It’s getting to be almost embarrassing how popular transit is with voters.

We win just about every time there’s a referendum on the ballot.

In the face of a well-organized ideological campaign to cut transit service in Charlotte (a few weeks before the light rail line is scheduled to start running), voters overwhelmingly rejected the measure and thus decided the sales tax for transit is a smart investment.

Here’s a story from the Charlotte Observer. It begins with these delicious paragraphs:

Mecklenburg County voters overwhelmingly backed the transit sales tax Tuesday, dismissing an aggressive grass-roots effort to repeal it and endorsing CATS’ ambitious plans to expand light rail and buses.

The margin of victory stunned even transit supporters. With all but one precinct counted, 70 percent voted against repeal, with 30 percent in favor of stopping the tax. The number of people voting for repeal — roughly 37,000 — fell short of the 48,000 signatures collected that put the tax back on the ballot.

Black precincts were particularly strong for transit, the article notes. That’s an important insight for our transit advocacy — African-Americans are part of our base.

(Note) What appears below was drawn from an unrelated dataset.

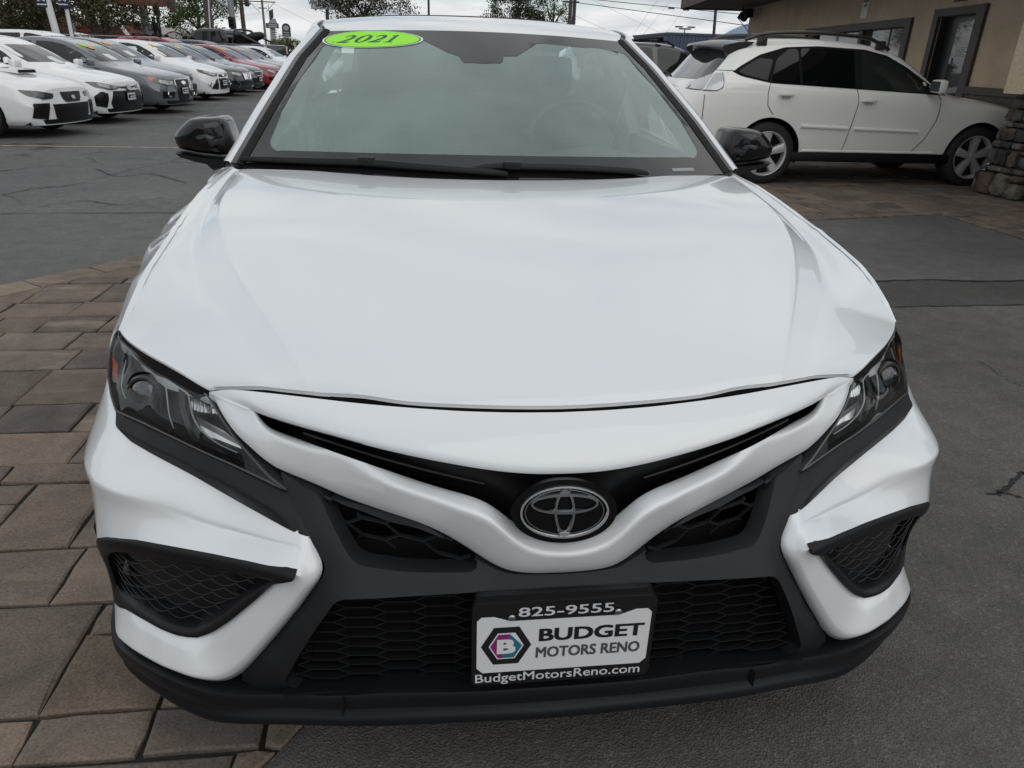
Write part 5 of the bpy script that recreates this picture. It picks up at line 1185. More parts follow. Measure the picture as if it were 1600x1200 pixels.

In San Francisco, two competing referenda presented voters with a stark choice: transit or traffic. Proposition A, drafted and funded by the civic planning types with unanimous support (!) by municipal leaders, invests in Muni (their transit network). Proposition H, drafted and funded by GAP owner and apparent ideologue Don Fisher, would have permitted far more parking spots in the city. Civic leaders were nervous, as everyone likes free parking (right?), so it seemed like an easy one to hookwink the electorate and leave them with more congestion and pollution to go with those parking spaces. (Here’s a great write-up in the Golden Gate XPress).

Turns out, the San Francisco electorate (in a very low turnout election so the voters skewed more conservative) embraced transit and rejected the high costs of free parking.

These two sweet victories suggest that the electorate is generally more pro-transit than conventional wisdom holds, and that suggests we need to be bolder and more audacious with our requests to elected officials for transit investments. The people are with us!